Happens, In Unrequited Love.

When love is reciprocated, it weaves stories of desire, sexual attraction and bliss. But what happens when it’s not? No matter what we may do, some people may not want us in the way we want them: as a date, a boyfriend, a partner, a wife. What do we do when the person we want doesn’t want us back?

As romantic as it may sound to love someone with your heart and soul, even if they don’t love you back, it is not easy. It is really painful to long for someone who does not feel the same way about you. While there is not much we can do about how the other person feels, there certainly are a few things we can do to save ourselves the unbearable pain. See my post Ways to Handle Unrequited Love, where I have written in detail about the subject. However, the most important thing to do is to know that you have been hurt and to take care of yourself, no matter what.

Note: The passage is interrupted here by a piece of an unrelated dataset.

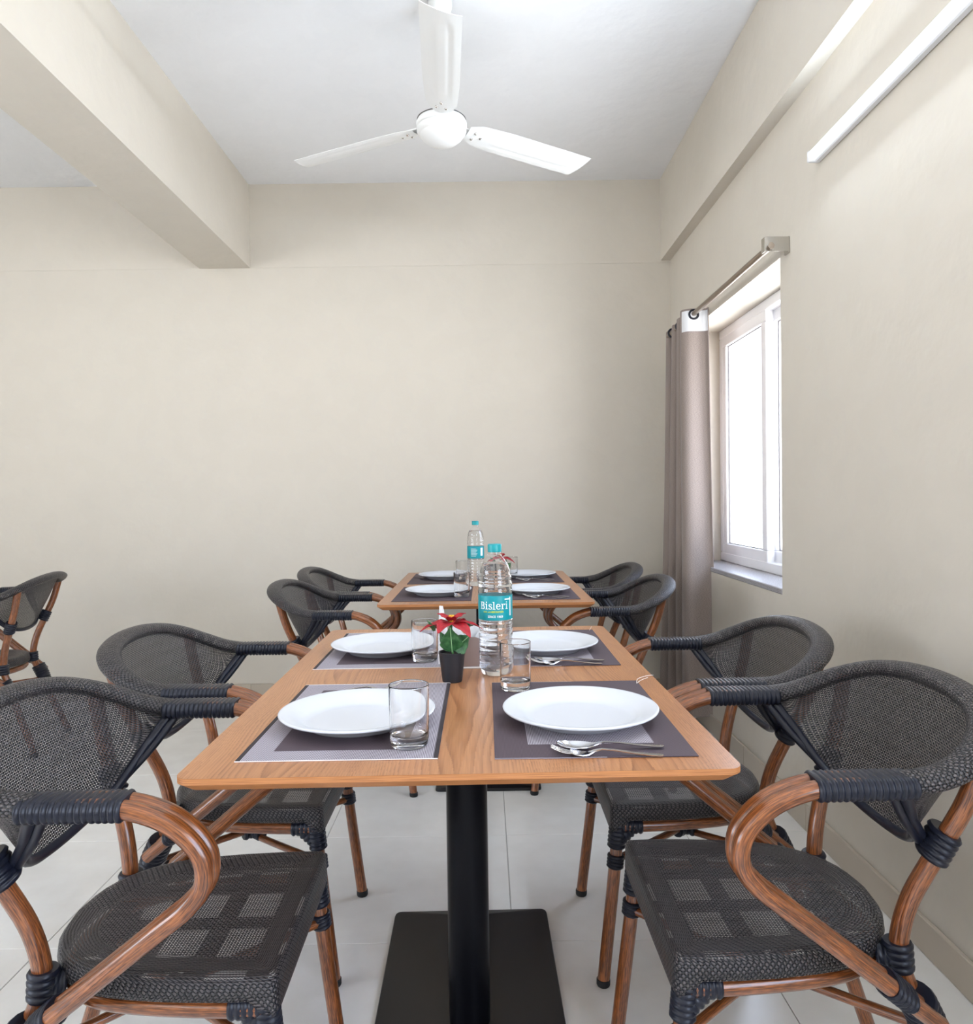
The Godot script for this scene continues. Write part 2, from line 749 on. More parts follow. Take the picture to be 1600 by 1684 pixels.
func build_room() -> void:
	var t := 0.25
	# floor: a bed with the tiles laid on it
	var bed := struct("floor", slab_between(P(LEFT_X - t, -0.15, FRONT_D - t), P(RIGHT_X + t, -0.006, BACK_D + t)), M.grout)
	var tile := Shape.new().box(Vector3(0.5984, 0.012, 0.5984), 0.0012).mesh()
	for i in range(-8, 2):
		for j in range(-7, 4):
			obj("tile", tile, M.tile, bed, P(0.057 + 0.6 * i + 0.3, -0.006, 1.883 + 0.6 * j + 0.3))
	struct("ceiling", slab_between(P(LEFT_X - t, ROOM_H, FRONT_D - t), P(RIGHT_X + t, ROOM_H + 0.2, BACK_D + t)), M.ceiling)
	var back := struct("wall_back", slab_between(P(LEFT_X - t, 0, BACK_D), P(RIGHT_X + t, ROOM_H, BACK_D + t)), M.wall)
	obj("plaster_band", slab_between(P(LEFT_X, 2.447, BACK_D - 0.003), P(RIGHT_X, ROOM_H, BACK_D + 0.01)), M.wall, back)
	# right wall: the window in view, and its twin nearer than the camera's view
	var s := Shape.new()
	slab_between(P(RIGHT_X, 0, BACK_D), P(RIGHT_X + t, ROOM_H, WIN_F), s)
	slab_between(P(RIGHT_X, 0, WIN_F), P(RIGHT_X + t, WIN_LO, WIN_N), s)
	slab_between(P(RIGHT_X, WIN_HI, WIN_F), P(RIGHT_X + t, ROOM_H, WIN_N), s)
	slab_between(P(RIGHT_X, 0, WIN_N), P(RIGHT_X + t, ROOM_H, NEAR_F), s)
	slab_between(P(RIGHT_X, 0, NEAR_F), P(RIGHT_X + t, 0.765, NEAR_N), s)
	slab_between(P(RIGHT_X, 2.1, NEAR_F), P(RIGHT_X + t, ROOM_H, NEAR_N), s)
	slab_between(P(RIGHT_X, 0, NEAR_N), P(RIGHT_X + t, ROOM_H, FRONT_D - t), s)
	struct("wall_right", s, M.wall)
	struct("wall_front", slab_between(P(LEFT_X - t, 0, FRONT_D), P(RIGHT_X + t, ROOM_H, FRONT_D - t)), M.wall)
	var lw := Shape.new()
	slab_between(P(LEFT_X - t, 0, BACK_D), P(LEFT_X, ROOM_H, HALL_F), lw)
	slab_between(P(LEFT_X - t, 0, HALL_F), P(LEFT_X, 0.765, HALL_N), lw)
	slab_between(P(LEFT_X - t, 2.1, HALL_F), P(LEFT_X, ROOM_H, HALL_N), lw)
	slab_between(P(LEFT_X - t, 0, HALL_N), P(LEFT_X, ROOM_H, FRONT_D), lw)
	struct("wall_left", lw, M.wall)
	# beams under the ceiling
	struct("trim_1", slab_between(P(-1.592, 2.447, FRONT_D), P(-1.306, ROOM_H, BACK_D)), M.wall)
	struct("trim_2", slab_between(P(1.016, 2.459, FRONT_D), P(RIGHT_X + 0.01, ROOM_H, BACK_D)), M.wall)
	# skirting tiles
	var piece := Shape.new().box(Vector3(0.012, 0.087, 0.5985), 0.002).mesh()
	var run := Node3D.new()
	run.name = "baseboard_right"
	run.set_meta("kind", "structure")
	add_child(run)
	for j in range(-7, 4):
		obj("tile", piece, M.skirting, run, P(RIGHT_X - 0.006, 0.0435, 1.875 + 0.6 * j + 0.3 - (0.02 if j == 3 else 0.0)))
	var run2 := Node3D.new()
	run2.name = "baseboard_back"
	run2.set_meta("kind", "structure")
	add_child(run2)
	var piece2 := Shape.new().box(Vector3(0.5985, 0.087, 0.012), 0.002).mesh()
	for i in range(-9, 0):
		obj("tile", piece2, M.skirting, run2, P(1.054 + 0.6 * i + 0.3, 0.0435, BACK_D - 0.006))


func frame_ring(x: float, thick: float, d0: float, d1: float, y0: float, y1: float, w: float) -> Shape:
	var s := Shape.new()
	var b := 0.004
	for y in [y0 + w / 2, y1 - w / 2]:
		s.box(Vector3(thick, w, d1 - d0), b, P(x, y, (d0 + d1) / 2))
	for d in [d0 + w / 2, d1 - w / 2]:
		s.box(Vector3(thick, y1 - y0 - 2 * w, w), b, P(x, (y0 + y1) / 2, d))
	return s


func build_window() -> void:
	var w := Node3D.new()
	w.name = "window_1"
	w.set_meta("kind", "structure")
	add_child(w)
	var lo := WIN_LO + 0.022
	obj("sill", Shape.new().box(Vector3(0.19, 0.022, WIN_F - WIN_N), 0.003, P(RIGHT_X + 0.093, WIN_LO + 0.011, (WIN_N + WIN_F) / 2)), M.granite, w)
	obj("frame", frame_ring(RIGHT_X + 0.205, 0.09, WIN_N, WIN_F, lo, WIN_HI, 0.045), M.pvc, w)
	var mid := (WIN_N + WIN_F) / 2
	for k in 2:
		var d0 := mid - 0.03 if k == 0 else WIN_N + 0.035
		var d1 := WIN_F - 0.035 if k == 0 else mid + 0.03
		var x := RIGHT_X + 0.18 if k == 0 else RIGHT_X + 0.222
		var sash := obj("sash", frame_ring(x, 0.034, d0, d1, lo + 0.035, WIN_HI - 0.035, 0.058), M.pvc, w)
		obj("gasket", frame_ring(x, 0.010, d0 + 0.058, d1 - 0.058, lo + 0.093, WIN_HI - 0.093, 0.004), M.rubber, sash)
		obj("pane", slab_between(P(x - 0.003, lo + 0.09, d0 + 0.055), P(x + 0.003, WIN_HI - 0.09, d1 - 0.055)), M.pane, sash)


const FOLDS := 7


func curtain_point(s: float, f: float) -> Vector3:   # s along the cloth from its near edge, f from the hem up
	var ph := s * FOLDS * PI
	var low := 1.0 - f
	var amp := lerpf(0.056, 0.040, s) * (1.0 + (0.25 + 0.55 * s) * low) * (1.0 + 0.12 * sin(s * 17.0 + low * 2.0))
	if s > 1.0 / FOLDS:
		amp *= 0.86 + 0.14 * sin(s * 40.0)
	var dd := lerpf(-0.275, 0.26, s) + 0.015 * sin(2.0 * ph) + 0.007 * sin(low * 5.0 + s * 9.0) * minf(1.0, low * 4.0)
	if s < 1.0 / FOLDS:
		dd -= 0.014 * sin(ph) + 0.03 * low * s * FOLDS
	return P(lerpf(0.006, 0.030, s) - 0.014 * low * s + amp * cos(ph), lerpf(0.075, 2.01, f), dd)


func build_curtain() -> void:
	var rod := thing("curtain_rod", "brushed metal curtain rod running above the window", "curtain rod", P(1.0, 1.985, 2.62))
	obj("pole", Shape.new().sweep(PackedVector3Array([P(0, 0, -0.03), P(0, 0, 1.42)]), circle(0.0115, 16)), M.rod, rod)
	var br := Shape.new().box(Vector3(0.008, 0.058, 0.034), 0.002, P(0.066, 0.008, 0))
	br.box(Vector3(0.084, 0.05, 0.004), 0.001, P(0.025, 0.010, -0.016))
	br.box(Vector3(0.006, 0.05, 0.03), 0.001, P(-0.016, 0.010, -0.002))
	br.box(Vector3(0.084, 0.004, 0.03), 0.001, P(0.025, 0.033, -0.002))
	obj("bracket", br, M.chrome, rod)
	obj("bracket", Shape.new().box(Vector3(0.07, 0.012, 0.012), 0.002, P(0.035, 0.0, 1.36)), M.chrome, rod)
	# the cloth: a folded sheet hanging from the rod
	var cur := thing("curtain", "grey brown linen curtain drawn aside to the far end of the window", "curtain", P(1.0, 0, 3.8))
	var rows := []
	var uvs := []
	var ny := 24
	var steps := FOLDS * 14
	for i in ny + 1:
		var f := float(i) / ny
		var row := PackedVector3Array()
		var uv := PackedVector2Array()
		for k in steps + 1:
			row.append(curtain_point(float(k) / steps, f))
			uv.append(Vector2(1.4 * k / steps, 2.0 * f))
		rows.append(row)
		uvs.append(uv)
	obj("cloth", Shape.new().sheet(rows, 0.003, uvs), M.curtain, cur)
	# stiff white heading with the ring the rod runs through, on the panel that faces the room
	var hr := []
	for i in 3:
		var row := PackedVector3Array()
		for k in 11:
			row.append(curtain_point(lerpf(0.08, 0.97, k / 10.0) / FOLDS, lerpf(0.945, 0.995, i / 2.0)) + P(0, 0, -0.0035))
		hr.append(row)
	obj("heading_tape", Shape.new().sheet(hr, 0.002), M.header, cur)
	for k in [0.5, 1.5, 3.5, 5.5]:
		var dd := -curtain_point(k / FOLDS, 0.985).z - (0.003 if k < 1 else 0.0)
		var ring := PackedVector3Array()
		for j in 25:
			ring.append(P(0.0, 1.982, dd) + Vector3(0.021 * cos(TAU * j / 24), 0.021 * sin(TAU * j / 24), 0))
		obj("grommet", Shape.new().sweep(ring, circle(0.0055, 8), PackedFloat32Array(), Vector3.BACK, false), M.cord, cur)


func build_tube_light() -> void:
	tube_light("lit white tube light fixed along the right wall below the beam", P(RIGHT_X, 2.185, 2.37), 0.0, 2.8)
	# two more of the room's lamps, outside the view: on the wall behind the camera and on the far left wall
	tube_light("lit tube light on the wall behind the camera", P(-1.9, 2.62, FRONT_D), -PI / 2, 1.2)
	tube_light("lit tube light on the left wall of the room", P(LEFT_X, 2.3, 0.9), PI, 1.0)


func tube_light(label: String, at: Vector3, turn: float, energy: float) -> void:   # fixed to a wall whose face looks along -x before the turn
	var o := thing("tube_light", label, "light", at, turn)
	var l := 1.2
	obj("batten", Shape.new().box(Vector3(0.022, 0.034, l), 0.004, P(-0.011, 0, -l / 2)), M.batten, o)
	var path := PackedVector3Array()
	for k in 9:
		path.append(P(-0.030, 0.002, -0.012 - (l - 0.024) * k / 8))
	obj("diffuser", Shape.new().sweep(path, circle(0.0135, 16)), M.tube, o)
	for d in [-0.006, -l + 0.006]:
		obj("end_cap", Shape.new().box(Vector3(0.036, 0.036, 0.012), 0.003, P(-0.024, 0, d)), M.batten, o)
	for k in 2:
		var a := AreaLight3D.new()
		a.name = "tube_lamp" if k == 0 else "tube_lamp_001"
		a.area_size = Vector2(0.026, l - 0.05)
		a.light_color = Color(0.88, 0.94, 1.0)
		a.light_energy = energy
		a.area_range = 20.0
		a.shadow_enabled = true
		o.add_child(a)
		var dir := Vector3(-0.93, 0.37, 0) if k == 0 else Vector3(-0.93, -0.37, 0)
		a.position = P(-0.030, 0.002, -l / 2) + dir.normalized() * 0.016
		a.basis = Basis.looking_at(dir.normalized(), Vector3.BACK)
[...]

As a kid, all of us have had moments when another kid did not want to play with us. That was perhaps the first rejection of our lives. At times, we may not get invited to a classmate’s party and the person that we have a crush on may not like us back. In fact, the crush may even be involved with another person, right before our eyes. Happens, with all of us, doesn’t it? This difficult lesson continues to be taught to us by life, as we grow up, over and over. The list of incidents is long, but the lesson to be learnt is the same: love yourself, because everyone else is taken. Life goes on, it doesn’t stop. And if you don’t carry on, you will be left back; life will move on.

We can’t control what other people decide to do with their lives. It is useless to even try. Not only can we not control it but sometimes the kindest, most compassionate response is to acknowledge that whatever the other person chose is perhaps best for them at the moment. When someone rejects your love, maybe they are not trying to be cruel. Perhaps they know themselves quite well and they’ve decided that they can’t look into your eyes, take your phone calls, or come home to you anymore or at all. Some feelings are never reciprocated and we are forced to be okay with it, especially if it’s what helps the other person to move on with their life!

The essence of a spiritual soul is timeless. The physical body is simply the vehicle for the expression of your spirit. It is the physical body that falls in love with the wrong person and gets hurt when the feeling is not reciprocated. However, the conscious mind cannot remember everything that has ever happened throughout time, because the conscious mind is finite. It is the soul that carries these experiences to our future. The pleasure of lovemaking, the pain of betrayal; these form a Karmic connection between two individuals and this connection remains with us, until we work towards becoming Karma clear. You may read about this in detail in my post Unrequited Love and Karma. The continuity of spiritual life is timeless. While everyone has a different belief about reincarnation, it is also a common belief that the soul chooses to re-embody into a physical dimension for further expression. According to Hindu mythology, unless one soul has become completely clear of the past Karma, it will keep re-embodying itself to achieve Moksha. In every new situation it will attract the relevant cause and effect pattern that it has set up in the past. This is an ongoing part of our soul development.

One of the most difficult things about unrequited love is to come to terms with the fact that your love is never going to find its destination in your beloved. The most important point to understand here is that this does not mean there is something wrong with you. Think about a star or a celebrity who you know was in love with someone who never loved them back. They are intelligent, rich, smart and all that you think is required for someone to fall in love with you. But they were not loved back. Why? Because it was just not meant to be for them, just like this was not for you.

Let go and move on; this time just a bit smarter and stronger.